##### DATA BLOCK

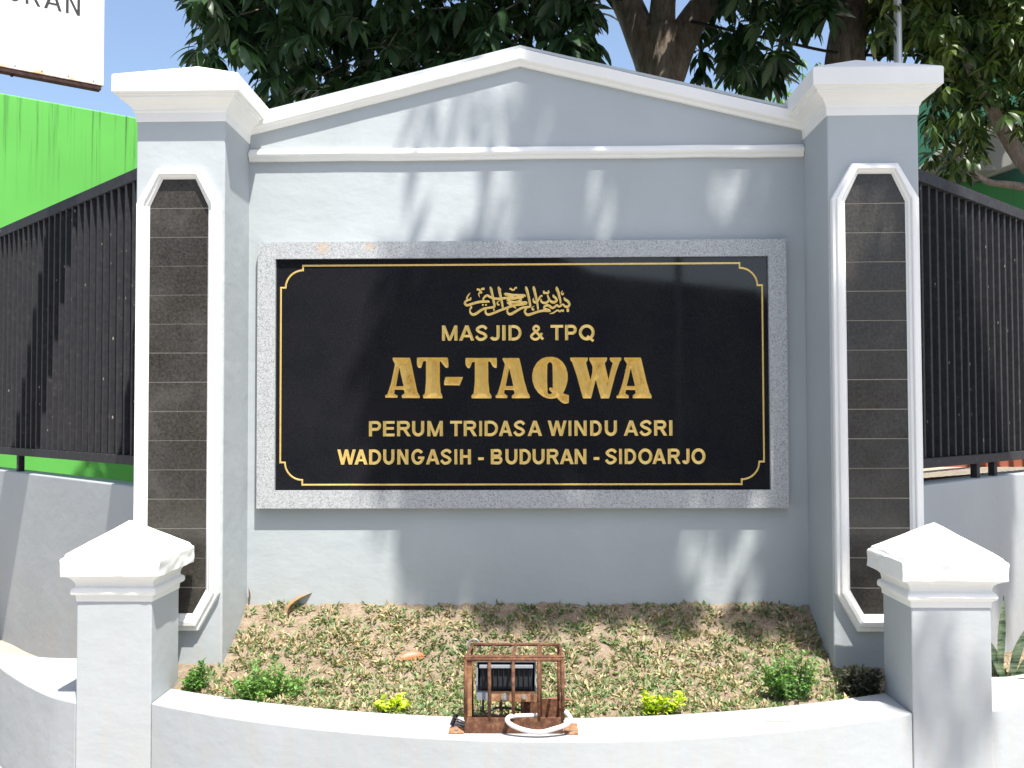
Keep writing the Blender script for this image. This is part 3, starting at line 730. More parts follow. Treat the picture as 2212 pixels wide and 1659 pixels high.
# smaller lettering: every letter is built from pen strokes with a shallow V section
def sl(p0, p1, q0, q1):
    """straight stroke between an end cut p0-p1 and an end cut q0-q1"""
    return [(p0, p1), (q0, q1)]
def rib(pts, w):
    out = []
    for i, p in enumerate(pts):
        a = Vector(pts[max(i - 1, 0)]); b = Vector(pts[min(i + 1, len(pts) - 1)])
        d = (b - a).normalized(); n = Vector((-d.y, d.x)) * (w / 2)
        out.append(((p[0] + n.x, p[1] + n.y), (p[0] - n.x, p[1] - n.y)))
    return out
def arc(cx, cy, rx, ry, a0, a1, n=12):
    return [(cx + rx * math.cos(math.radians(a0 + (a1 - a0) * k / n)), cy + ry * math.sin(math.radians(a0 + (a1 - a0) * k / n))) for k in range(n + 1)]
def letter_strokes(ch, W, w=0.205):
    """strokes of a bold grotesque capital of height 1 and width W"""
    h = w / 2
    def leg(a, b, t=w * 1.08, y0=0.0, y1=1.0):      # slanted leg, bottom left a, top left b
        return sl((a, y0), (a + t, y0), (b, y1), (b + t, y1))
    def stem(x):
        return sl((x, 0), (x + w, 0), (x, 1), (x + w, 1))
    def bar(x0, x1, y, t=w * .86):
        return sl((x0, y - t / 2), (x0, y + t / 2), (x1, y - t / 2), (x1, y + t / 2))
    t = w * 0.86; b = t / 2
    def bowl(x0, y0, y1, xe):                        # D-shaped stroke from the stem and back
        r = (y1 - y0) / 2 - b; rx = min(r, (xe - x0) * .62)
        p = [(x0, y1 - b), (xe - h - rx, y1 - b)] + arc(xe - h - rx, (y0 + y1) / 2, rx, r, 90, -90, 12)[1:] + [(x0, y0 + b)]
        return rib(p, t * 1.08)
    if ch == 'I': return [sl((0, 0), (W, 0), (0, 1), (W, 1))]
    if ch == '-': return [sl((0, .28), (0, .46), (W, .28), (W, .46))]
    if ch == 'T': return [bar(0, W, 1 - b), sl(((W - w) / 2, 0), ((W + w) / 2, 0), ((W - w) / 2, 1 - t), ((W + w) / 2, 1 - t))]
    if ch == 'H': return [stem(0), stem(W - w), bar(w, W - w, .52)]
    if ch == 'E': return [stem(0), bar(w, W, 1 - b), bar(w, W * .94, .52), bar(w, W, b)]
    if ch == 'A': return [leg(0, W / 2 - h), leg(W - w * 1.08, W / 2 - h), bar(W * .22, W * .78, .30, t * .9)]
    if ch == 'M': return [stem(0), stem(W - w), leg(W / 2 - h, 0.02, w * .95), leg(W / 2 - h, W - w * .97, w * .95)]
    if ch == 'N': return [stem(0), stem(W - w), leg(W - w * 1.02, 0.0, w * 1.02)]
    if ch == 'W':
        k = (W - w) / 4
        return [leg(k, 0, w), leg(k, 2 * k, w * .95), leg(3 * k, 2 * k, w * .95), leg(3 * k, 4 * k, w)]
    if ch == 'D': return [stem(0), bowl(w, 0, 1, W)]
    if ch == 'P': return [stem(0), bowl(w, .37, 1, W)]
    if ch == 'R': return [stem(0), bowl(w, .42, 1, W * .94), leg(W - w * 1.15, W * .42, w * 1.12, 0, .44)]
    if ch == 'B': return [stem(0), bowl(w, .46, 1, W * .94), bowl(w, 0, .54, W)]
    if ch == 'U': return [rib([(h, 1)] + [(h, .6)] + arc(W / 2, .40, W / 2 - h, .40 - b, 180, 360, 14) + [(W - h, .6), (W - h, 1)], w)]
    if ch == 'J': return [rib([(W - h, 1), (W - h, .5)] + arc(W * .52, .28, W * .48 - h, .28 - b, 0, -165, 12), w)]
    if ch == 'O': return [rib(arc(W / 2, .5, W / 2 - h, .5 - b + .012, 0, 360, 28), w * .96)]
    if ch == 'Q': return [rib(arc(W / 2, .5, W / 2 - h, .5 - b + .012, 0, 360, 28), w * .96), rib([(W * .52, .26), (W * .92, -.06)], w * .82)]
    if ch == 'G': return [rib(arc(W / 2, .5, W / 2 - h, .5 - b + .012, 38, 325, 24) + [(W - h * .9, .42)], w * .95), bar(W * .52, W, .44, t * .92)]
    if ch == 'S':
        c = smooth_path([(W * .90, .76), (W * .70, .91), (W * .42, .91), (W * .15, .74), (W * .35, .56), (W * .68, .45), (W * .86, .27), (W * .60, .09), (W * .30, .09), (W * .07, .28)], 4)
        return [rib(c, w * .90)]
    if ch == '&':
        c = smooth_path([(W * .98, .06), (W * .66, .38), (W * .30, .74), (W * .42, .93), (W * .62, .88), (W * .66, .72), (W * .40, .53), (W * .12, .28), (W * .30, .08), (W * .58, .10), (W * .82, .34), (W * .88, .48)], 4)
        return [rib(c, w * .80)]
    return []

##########

▸ **GIVEN TASK**
The data above needs to be retyped exactly, with the images left out.

▸ **FULL OUTPUT**
Keep writing the Blender script for this image. This is part 3, starting at line 730. More parts follow. Treat the picture as 2212 pixels wide and 1659 pixels high.
# smaller lettering: every letter is built from pen strokes with a shallow V section
def sl(p0, p1, q0, q1):
    """straight stroke between an end cut p0-p1 and an end cut q0-q1"""
    return [(p0, p1), (q0, q1)]
def rib(pts, w):
    out = []
    for i, p in enumerate(pts):
        a = Vector(pts[max(i - 1, 0)]); b = Vector(pts[min(i + 1, len(pts) - 1)])
        d = (b - a).normalized(); n = Vector((-d.y, d.x)) * (w / 2)
        out.append(((p[0] + n.x, p[1] + n.y), (p[0] - n.x, p[1] - n.y)))
    return out
def arc(cx, cy, rx, ry, a0, a1, n=12):
    return [(cx + rx * math.cos(math.radians(a0 + (a1 - a0) * k / n)), cy + ry * math.sin(math.radians(a0 + (a1 - a0) * k / n))) for k in range(n + 1)]
def letter_strokes(ch, W, w=0.205):
    """strokes of a bold grotesque capital of height 1 and width W"""
    h = w / 2
    def leg(a, b, t=w * 1.08, y0=0.0, y1=1.0):      # slanted leg, bottom left a, top left b
        return sl((a, y0), (a + t, y0), (b, y1), (b + t, y1))
    def stem(x):
        return sl((x, 0), (x + w, 0), (x, 1), (x + w, 1))
    def bar(x0, x1, y, t=w * .86):
        return sl((x0, y - t / 2), (x0, y + t / 2), (x1, y - t / 2), (x1, y + t / 2))
    t = w * 0.86; b = t / 2
    def bowl(x0, y0, y1, xe):                        # D-shaped stroke from the stem and back
        r = (y1 - y0) / 2 - b; rx = min(r, (xe - x0) * .62)
        p = [(x0, y1 - b), (xe - h - rx, y1 - b)] + arc(xe - h - rx, (y0 + y1) / 2, rx, r, 90, -90, 12)[1:] + [(x0, y0 + b)]
        return rib(p, t * 1.08)
    if ch == 'I': return [sl((0, 0), (W, 0), (0, 1), (W, 1))]
    if ch == '-': return [sl((0, .28), (0, .46), (W, .28), (W, .46))]
    if ch == 'T': return [bar(0, W, 1 - b), sl(((W - w) / 2, 0), ((W + w) / 2, 0), ((W - w) / 2, 1 - t), ((W + w) / 2, 1 - t))]
    if ch == 'H': return [stem(0), stem(W - w), bar(w, W - w, .52)]
    if ch == 'E': return [stem(0), bar(w, W, 1 - b), bar(w, W * .94, .52), bar(w, W, b)]
    if ch == 'A': return [leg(0, W / 2 - h), leg(W - w * 1.08, W / 2 - h), bar(W * .22, W * .78, .30, t * .9)]
    if ch == 'M': return [stem(0), stem(W - w), leg(W / 2 - h, 0.02, w * .95), leg(W / 2 - h, W - w * .97, w * .95)]
    if ch == 'N': return [stem(0), stem(W - w), leg(W - w * 1.02, 0.0, w * 1.02)]
    if ch == 'W':
        k = (W - w) / 4
        return [leg(k, 0, w), leg(k, 2 * k, w * .95), leg(3 * k, 2 * k, w * .95), leg(3 * k, 4 * k, w)]
    if ch == 'D': return [stem(0), bowl(w, 0, 1, W)]
    if ch == 'P': return [stem(0), bowl(w, .37, 1, W)]
    if ch == 'R': return [stem(0), bowl(w, .42, 1, W * .94), leg(W - w * 1.15, W * .42, w * 1.12, 0, .44)]
    if ch == 'B': return [stem(0), bowl(w, .46, 1, W * .94), bowl(w, 0, .54, W)]
    if ch == 'U': return [rib([(h, 1)] + [(h, .6)] + arc(W / 2, .40, W / 2 - h, .40 - b, 180, 360, 14) + [(W - h, .6), (W - h, 1)], w)]
    if ch == 'J': return [rib([(W - h, 1), (W - h, .5)] + arc(W * .52, .28, W * .48 - h, .28 - b, 0, -165, 12), w)]
    if ch == 'O': return [rib(arc(W / 2, .5, W / 2 - h, .5 - b + .012, 0, 360, 28), w * .96)]
    if ch == 'Q': return [rib(arc(W / 2, .5, W / 2 - h, .5 - b + .012, 0, 360, 28), w * .96), rib([(W * .52, .26), (W * .92, -.06)], w * .82)]
    if ch == 'G': return [rib(arc(W / 2, .5, W / 2 - h, .5 - b + .012, 38, 325, 24) + [(W - h * .9, .42)], w * .95), bar(W * .52, W, .44, t * .92)]
    if ch == 'S':
        c = smooth_path([(W * .90, .76), (W * .70, .91), (W * .42, .91), (W * .15, .74), (W * .35, .56), (W * .68, .45), (W * .86, .27), (W * .60, .09), (W * .30, .09), (W * .07, .28)], 4)
        return [rib(c, w * .90)]
    if ch == '&':
        c = smooth_path([(W * .98, .06), (W * .66, .38), (W * .30, .74), (W * .42, .93), (W * .62, .88), (W * .66, .72), (W * .40, .53), (W * .12, .28), (W * .30, .08), (W * .58, .10), (W * .82, .34), (W * .88, .48)], 4)
        return [rib(c, w * .80)]
    return []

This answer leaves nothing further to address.